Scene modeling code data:
______

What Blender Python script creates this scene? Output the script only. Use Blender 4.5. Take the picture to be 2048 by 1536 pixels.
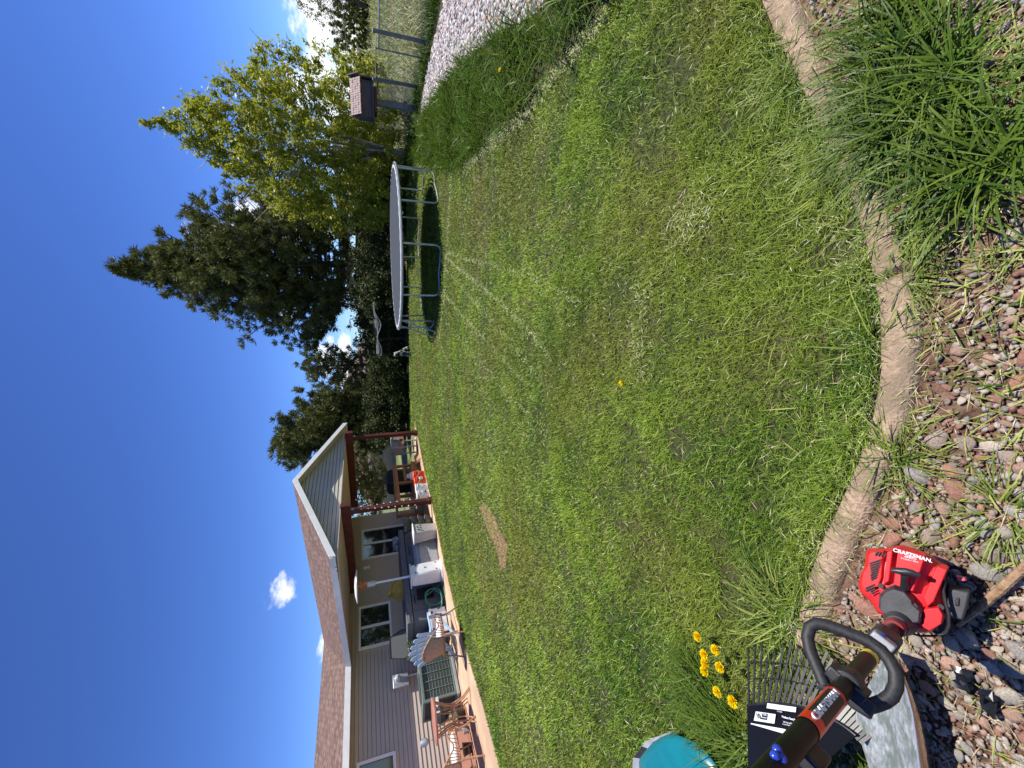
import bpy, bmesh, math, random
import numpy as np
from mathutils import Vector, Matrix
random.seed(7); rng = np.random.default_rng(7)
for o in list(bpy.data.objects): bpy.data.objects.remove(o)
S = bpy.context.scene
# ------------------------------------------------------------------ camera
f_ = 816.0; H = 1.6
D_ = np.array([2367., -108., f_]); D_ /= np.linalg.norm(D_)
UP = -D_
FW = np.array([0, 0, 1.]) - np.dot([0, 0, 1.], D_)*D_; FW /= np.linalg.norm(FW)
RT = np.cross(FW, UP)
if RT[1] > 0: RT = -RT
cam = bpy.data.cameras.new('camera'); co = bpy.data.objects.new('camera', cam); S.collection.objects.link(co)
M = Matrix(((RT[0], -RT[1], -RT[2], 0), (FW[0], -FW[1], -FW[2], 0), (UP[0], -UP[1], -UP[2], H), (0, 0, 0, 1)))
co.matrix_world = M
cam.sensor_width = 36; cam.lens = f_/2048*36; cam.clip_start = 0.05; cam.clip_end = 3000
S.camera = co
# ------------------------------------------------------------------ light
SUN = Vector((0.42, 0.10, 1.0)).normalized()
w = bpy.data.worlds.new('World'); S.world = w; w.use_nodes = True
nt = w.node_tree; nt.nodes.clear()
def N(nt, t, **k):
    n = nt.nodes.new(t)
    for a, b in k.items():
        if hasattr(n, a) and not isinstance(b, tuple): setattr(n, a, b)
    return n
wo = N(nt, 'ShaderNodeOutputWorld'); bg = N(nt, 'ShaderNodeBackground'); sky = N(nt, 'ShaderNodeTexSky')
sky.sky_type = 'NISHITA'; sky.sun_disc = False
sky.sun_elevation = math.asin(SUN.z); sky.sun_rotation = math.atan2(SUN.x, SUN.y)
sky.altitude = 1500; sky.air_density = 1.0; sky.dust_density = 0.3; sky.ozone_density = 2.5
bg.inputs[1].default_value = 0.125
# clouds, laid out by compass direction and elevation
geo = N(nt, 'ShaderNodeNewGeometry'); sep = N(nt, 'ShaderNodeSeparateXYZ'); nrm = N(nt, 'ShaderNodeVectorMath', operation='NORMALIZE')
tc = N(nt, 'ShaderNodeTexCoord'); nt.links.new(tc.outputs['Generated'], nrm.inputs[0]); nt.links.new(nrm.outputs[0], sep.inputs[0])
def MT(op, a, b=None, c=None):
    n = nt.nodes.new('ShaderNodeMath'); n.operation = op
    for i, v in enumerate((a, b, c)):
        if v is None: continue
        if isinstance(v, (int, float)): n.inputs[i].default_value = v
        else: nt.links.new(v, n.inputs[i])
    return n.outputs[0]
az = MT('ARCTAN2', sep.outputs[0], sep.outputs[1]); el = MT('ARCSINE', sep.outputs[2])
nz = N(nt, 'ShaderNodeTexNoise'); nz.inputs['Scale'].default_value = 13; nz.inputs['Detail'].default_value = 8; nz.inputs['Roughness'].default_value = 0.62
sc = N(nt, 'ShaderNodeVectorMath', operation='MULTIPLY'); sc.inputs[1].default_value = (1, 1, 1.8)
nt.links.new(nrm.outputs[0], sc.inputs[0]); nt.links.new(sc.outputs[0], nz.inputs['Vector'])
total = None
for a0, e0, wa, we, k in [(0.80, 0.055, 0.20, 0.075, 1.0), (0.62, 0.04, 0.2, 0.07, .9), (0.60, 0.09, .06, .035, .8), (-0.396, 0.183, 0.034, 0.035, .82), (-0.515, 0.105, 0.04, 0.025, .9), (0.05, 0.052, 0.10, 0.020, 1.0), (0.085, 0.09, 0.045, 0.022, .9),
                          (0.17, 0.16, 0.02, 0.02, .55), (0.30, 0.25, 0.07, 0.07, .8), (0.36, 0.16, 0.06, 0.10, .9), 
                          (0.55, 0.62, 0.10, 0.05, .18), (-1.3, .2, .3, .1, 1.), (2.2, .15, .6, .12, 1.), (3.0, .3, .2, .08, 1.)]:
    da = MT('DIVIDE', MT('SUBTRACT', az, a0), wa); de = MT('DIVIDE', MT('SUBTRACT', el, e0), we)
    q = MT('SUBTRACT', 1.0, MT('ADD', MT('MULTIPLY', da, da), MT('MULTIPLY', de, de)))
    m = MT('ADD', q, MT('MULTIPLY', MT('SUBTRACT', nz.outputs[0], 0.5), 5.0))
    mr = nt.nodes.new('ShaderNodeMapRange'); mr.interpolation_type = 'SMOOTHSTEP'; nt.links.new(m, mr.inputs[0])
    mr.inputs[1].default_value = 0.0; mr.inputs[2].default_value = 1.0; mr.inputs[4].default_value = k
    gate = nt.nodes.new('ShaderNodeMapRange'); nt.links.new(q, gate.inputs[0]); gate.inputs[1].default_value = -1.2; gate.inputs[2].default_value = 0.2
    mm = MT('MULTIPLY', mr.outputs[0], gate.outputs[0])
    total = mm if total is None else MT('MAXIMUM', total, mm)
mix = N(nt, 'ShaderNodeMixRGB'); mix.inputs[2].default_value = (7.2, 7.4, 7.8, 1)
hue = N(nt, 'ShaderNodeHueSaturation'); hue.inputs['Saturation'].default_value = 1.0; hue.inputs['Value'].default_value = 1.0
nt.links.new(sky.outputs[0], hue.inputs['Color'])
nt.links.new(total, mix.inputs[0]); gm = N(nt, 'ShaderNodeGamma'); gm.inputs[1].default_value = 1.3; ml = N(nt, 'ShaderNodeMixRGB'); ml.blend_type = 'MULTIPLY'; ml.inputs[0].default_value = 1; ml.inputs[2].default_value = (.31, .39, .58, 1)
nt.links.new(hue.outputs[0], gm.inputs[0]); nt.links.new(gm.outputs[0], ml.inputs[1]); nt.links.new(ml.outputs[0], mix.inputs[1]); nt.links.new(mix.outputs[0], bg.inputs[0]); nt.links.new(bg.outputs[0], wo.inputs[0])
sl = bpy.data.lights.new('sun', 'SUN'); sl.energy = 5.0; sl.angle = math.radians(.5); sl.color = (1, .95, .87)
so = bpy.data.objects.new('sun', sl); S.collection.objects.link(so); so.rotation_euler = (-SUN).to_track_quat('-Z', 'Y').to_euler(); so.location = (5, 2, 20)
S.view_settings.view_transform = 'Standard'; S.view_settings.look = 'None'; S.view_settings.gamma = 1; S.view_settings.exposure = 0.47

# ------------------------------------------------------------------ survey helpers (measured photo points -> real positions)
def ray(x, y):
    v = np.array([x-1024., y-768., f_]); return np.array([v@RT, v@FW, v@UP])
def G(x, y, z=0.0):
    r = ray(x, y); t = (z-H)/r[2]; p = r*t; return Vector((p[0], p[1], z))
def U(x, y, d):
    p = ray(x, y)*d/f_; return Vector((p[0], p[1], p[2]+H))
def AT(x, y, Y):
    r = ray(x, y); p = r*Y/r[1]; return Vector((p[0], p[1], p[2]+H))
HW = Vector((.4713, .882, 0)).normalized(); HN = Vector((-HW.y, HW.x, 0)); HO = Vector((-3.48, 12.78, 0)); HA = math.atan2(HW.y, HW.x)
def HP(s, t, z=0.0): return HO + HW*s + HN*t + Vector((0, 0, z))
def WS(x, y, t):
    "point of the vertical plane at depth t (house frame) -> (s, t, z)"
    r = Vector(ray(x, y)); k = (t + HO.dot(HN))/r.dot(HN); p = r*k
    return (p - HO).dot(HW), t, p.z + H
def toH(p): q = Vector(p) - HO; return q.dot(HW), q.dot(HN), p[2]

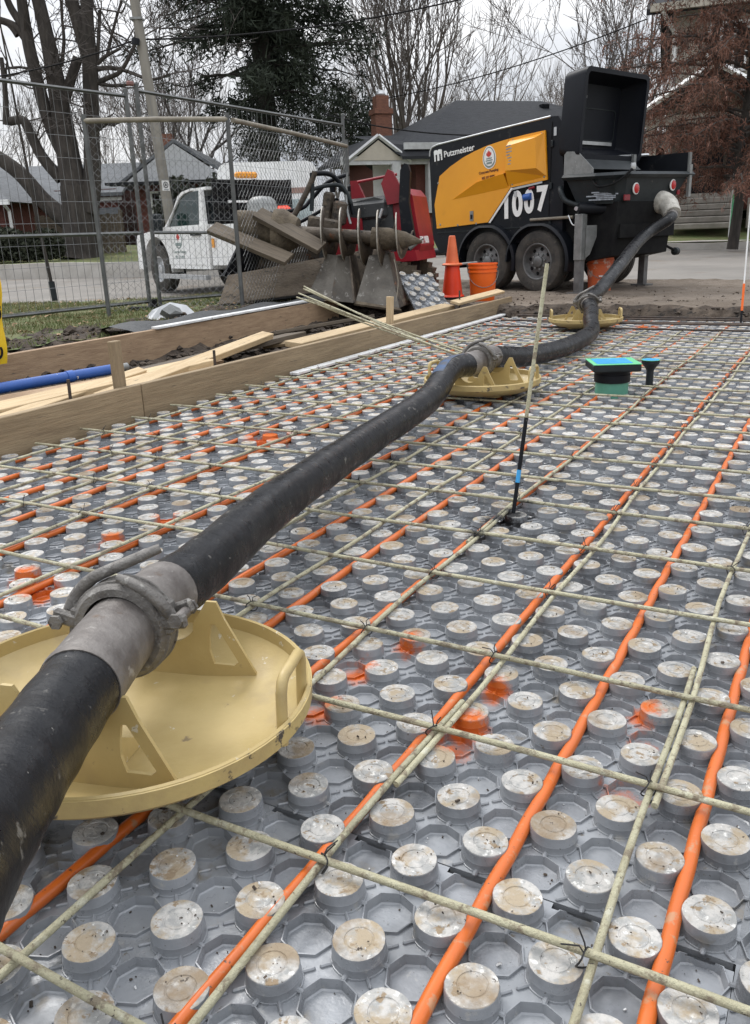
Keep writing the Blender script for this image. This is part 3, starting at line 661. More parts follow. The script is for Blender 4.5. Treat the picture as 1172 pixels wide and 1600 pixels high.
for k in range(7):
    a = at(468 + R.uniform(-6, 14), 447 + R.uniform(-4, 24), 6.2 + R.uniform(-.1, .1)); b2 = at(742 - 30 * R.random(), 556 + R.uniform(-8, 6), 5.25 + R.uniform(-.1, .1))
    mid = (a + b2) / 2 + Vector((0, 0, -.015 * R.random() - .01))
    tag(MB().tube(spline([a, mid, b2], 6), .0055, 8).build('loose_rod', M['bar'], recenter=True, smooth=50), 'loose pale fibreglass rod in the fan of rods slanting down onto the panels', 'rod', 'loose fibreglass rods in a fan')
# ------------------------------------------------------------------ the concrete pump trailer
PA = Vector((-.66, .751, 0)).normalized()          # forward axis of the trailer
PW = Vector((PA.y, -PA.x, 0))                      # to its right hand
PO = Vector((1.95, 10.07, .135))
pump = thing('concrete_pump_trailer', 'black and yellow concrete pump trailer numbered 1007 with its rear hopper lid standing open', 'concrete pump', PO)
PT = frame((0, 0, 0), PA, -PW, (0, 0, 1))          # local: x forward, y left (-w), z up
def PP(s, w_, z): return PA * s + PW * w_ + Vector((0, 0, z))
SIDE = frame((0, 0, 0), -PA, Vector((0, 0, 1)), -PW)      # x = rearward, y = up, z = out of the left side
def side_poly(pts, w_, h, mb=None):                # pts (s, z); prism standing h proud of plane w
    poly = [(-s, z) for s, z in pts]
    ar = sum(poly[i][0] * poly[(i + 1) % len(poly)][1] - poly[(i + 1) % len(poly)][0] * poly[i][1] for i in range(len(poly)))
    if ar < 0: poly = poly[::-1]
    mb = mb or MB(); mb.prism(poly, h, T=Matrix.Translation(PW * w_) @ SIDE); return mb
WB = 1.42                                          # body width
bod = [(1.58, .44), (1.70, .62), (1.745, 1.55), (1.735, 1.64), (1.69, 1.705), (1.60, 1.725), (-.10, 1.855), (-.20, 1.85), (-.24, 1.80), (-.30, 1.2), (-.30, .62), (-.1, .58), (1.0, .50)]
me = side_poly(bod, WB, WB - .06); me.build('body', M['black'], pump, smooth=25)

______

Exercise directions: Copy out every line of the data that includes the word "this".

Full solution:
What Blender Python script creates this scene? Output the script only. Use Blender 4.5. Take the picture to be 2048 by 1536 pixels.
Keep writing the Blender script for this image. This is part 3, starting at line 661. More parts follow. The script is for Blender 4.5. Treat the picture as 1172 pixels wide and 1600 pixels high.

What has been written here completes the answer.